Q: What do you call a man who studies breasts?
A: Alive.
There migh be something to this. If you’re fat, you’ve got a greater surface area of skin to expose to the sun. More total skin being tanned could equal an increased chance of developing a melanoma…
I’ve never sunbathed topless, and I don’t feel particularly inclined to start now. 
(walks away humming “Unpretty” by TLC)
Hey, my 666th post! (evil Satanic laughter)
I think my favorite thing about Pravda’s re-invention was that for a while there while they were doing funny/slanted normal news, they literally could not mention Condolezza Rice without tagging on either “, who has no children” or “, who is middle-aged and still single”.
Haven’t you heard? The fat cancels out the pretty. Like eating your baby carrots with ranch dressing.
:rolleyes:
I can absolutely see why that rule would be put in place! Nobody can go to a topless beach without fat, ugly women rubbing up against them and sweating on them. I mean, they totally harass everyone. It would be great if you could avert your eyes from such a horrible thing in order to avoid seeing it, but for some reason that’s just not possible!
:rolleyes:
Oh, I don’t know. I’ve seen some very attractive fat women.
I thought my indication of sarcasm via rolleyes was fairly clear, but maybe not.
In The Russian Federation Pravda no longer reports you
For a lot of us, it does. It’s not like we make any more of a conscious decision not to be attracted to them than does a gay person make a decision not to be attracted to the opposite sex. What I find attractive is what I find attractive, and no amount of rolleyes will change that. I can’t understand why people have such an issue with this.
It has nothing to do with attraction unless pretty for you always equals “someone you want to stick your penis into.”
Well, yeah, that kind of is what it means… 
I’ve called many a flower or child’s dress pretty. I dunno about YOU but that doesn’t imply anything about my dick and those objects. =P
Everybody’s welcome here http:/ /www.stuff.co.nz/4692491a11.html the nude, not lewd.

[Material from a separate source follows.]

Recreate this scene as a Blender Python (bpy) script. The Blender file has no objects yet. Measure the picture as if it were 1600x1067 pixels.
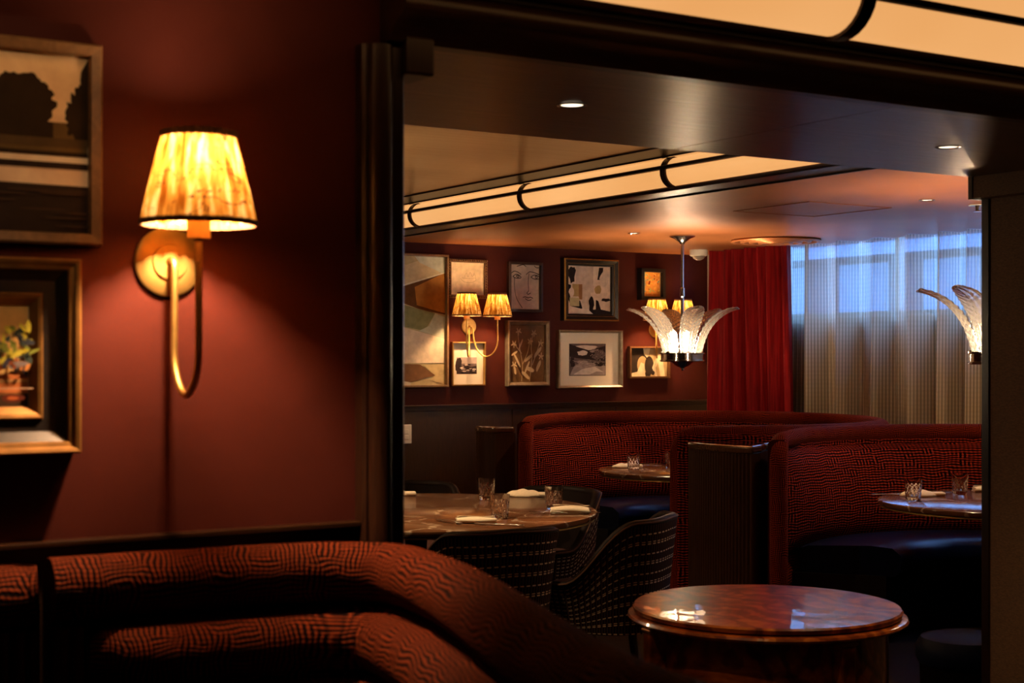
import bpy, math, random
from mathutils import Vector, Matrix
random.seed(7)
PI = math.pi
SC = bpy.context.scene
COL = SC.collection
R = math.radians

# ---------------------------------------------------------------- camera, exposure, sky
cam_d = bpy.data.cameras.new('camera')
cam = bpy.data.objects.new('camera', cam_d); COL.objects.link(cam)
cam.location = (0, 0, 1.45)
cam.rotation_euler = (R(90), 0, R(-32))
cam_d.sensor_width = 36; cam_d.lens = 52.2; cam_d.shift_y = 0.0134
cam_d.clip_start = 0.05
cam_d.dof.use_dof = True; cam_d.dof.focus_distance = 8.0; cam_d.dof.aperture_fstop = 5.6
SC.camera = cam
SC.view_settings.view_transform = 'Standard'
SC.view_settings.look = 'None'
SC.view_settings.gamma = 1
SC.view_settings.exposure = 0.0
SC.view_settings.use_curve_mapping = False
try:
    SC.cycles.use_denoising = True
    SC.cycles.sample_clamp_indirect = 4
    SC.cycles.sample_clamp_direct = 0
    SC.cycles.max_bounces = 10
    SC.cycles.diffuse_bounces = 3
    SC.cycles.transparent_max_bounces = 16
    SC.cycles.caustics_reflective = False
    SC.cycles.caustics_refractive = False
except Exception:
    pass
W = bpy.data.worlds.new('sky'); SC.world = W; W.use_nodes = True
wn = W.node_tree.nodes; wl = W.node_tree.links
wn['Background'].inputs[0].default_value = (0.16, 0.38, 1.0, 1)
SKY = 17.0
wn['Background'].inputs[1].default_value = SKY

BULB_NEAR = 3300.0      # radiance of the sconce by the camera
BULB_FAR = 1300.0       # far sconces
BULB_CHAND = 480.0
TUBE = 1.0
DOWN = 14.0            # downlight spots (W)

CS, SN = math.cos(R(32)), math.sin(R(32))
def LD(l, d):          # metres to the right of / ahead of where the photographer stands -> room axes
    return (l*CS + d*SN, -l*SN + d*CS)

# ---------------------------------------------------------------- materials
def nmat(name):
    m = bpy.data.materials.new(name); m.use_nodes = True
    nt = m.node_tree
    return m, nt, nt.nodes, nt.links, nt.nodes['Principled BSDF']
def N(nt, t, **kw):
    n = nt.nodes.new(t)
    for k, v in kw.items():
        if k.startswith('i_'):
            n.inputs[int(k[2:])].default_value = v
        else: setattr(n, k, v)
    return n
def ramp(nt, stops, interp='LINEAR'):
    r = nt.nodes.new('ShaderNodeValToRGB'); r.color_ramp.interpolation = interp
    e = r.color_ramp.elements
    while len(e) < len(stops): e.new(0.5)
    for i, (p, c) in enumerate(stops):
        e[i].position = p; e[i].color = (*c, 1) if len(c) == 3 else c
    return r
def coords(nt, kind='Object', scale=(1,1,1), rot=(0,0,0)):
    tc = nt.nodes.new('ShaderNodeTexCoord'); mp = nt.nodes.new('ShaderNodeMapping')
    mp.inputs['Scale'].default_value = scale; mp.inputs['Rotation'].default_value = rot
    nt.links.new(tc.outputs[kind], mp.inputs[0]); return mp.outputs[0]
def bump(nt, src, strength, dist=0.01):
    b = nt.nodes.new('ShaderNodeBump'); b.inputs['Strength'].default_value = strength
    b.inputs['Distance'].default_value = dist
    nt.links.new(src, b.inputs['Height'])
    nt.links.new(b.outputs[0], nt.nodes['Principled BSDF'].inputs['Normal']); return b

def plain(name, col, rough=0.5, metal=0.0, spec=0.5, coat=0.0, noise=0.0, nscale=20):
    m, nt, n, l, p = nmat(name)
    p.inputs['Base Color'].default_value = (*col, 1); p.inputs['Roughness'].default_value = rough
    p.inputs['Metallic'].default_value = metal; p.inputs['Specular IOR Level'].default_value = spec
    p.inputs['Coat Weight'].default_value = coat
    if noise:
        c = coords(nt); t = N(nt, 'ShaderNodeTexNoise'); t.inputs['Scale'].default_value = nscale
        t.inputs['Detail'].default_value = 5
        l.new(c, t.inputs[0])
        r = ramp(nt, [(0.3, tuple(x*(1-noise) for x in col)), (0.7, tuple(min(1, x*(1+noise)) for x in col))])
        l.new(t.outputs['Fac'], r.inputs[0]); l.new(r.outputs[0], p.inputs['Base Color'])
    return m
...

Link may be NSW - bare bottom, but no naughty bits, I’ve broken it.
Though at least one local resident said she was sick of seeing;
exactly this, except the speedos.
Give me your large, your aged and raddled masses,
yearning to hang free.
The wretched unfit of your lipo’d shore.
Send these, the unloved, intolerance-tost to me,
I lift my lamp beside the golden floor.
Now, see, I WOULD stick my dick in a Georgia O’Keefe painting if they had any holes.
This post brought to you by the “Z should never post after midnight” fund and the letters T, M, and I.
With both hands?
“In the manner to which they’ve become accustomed”, to quote Pepper Mill.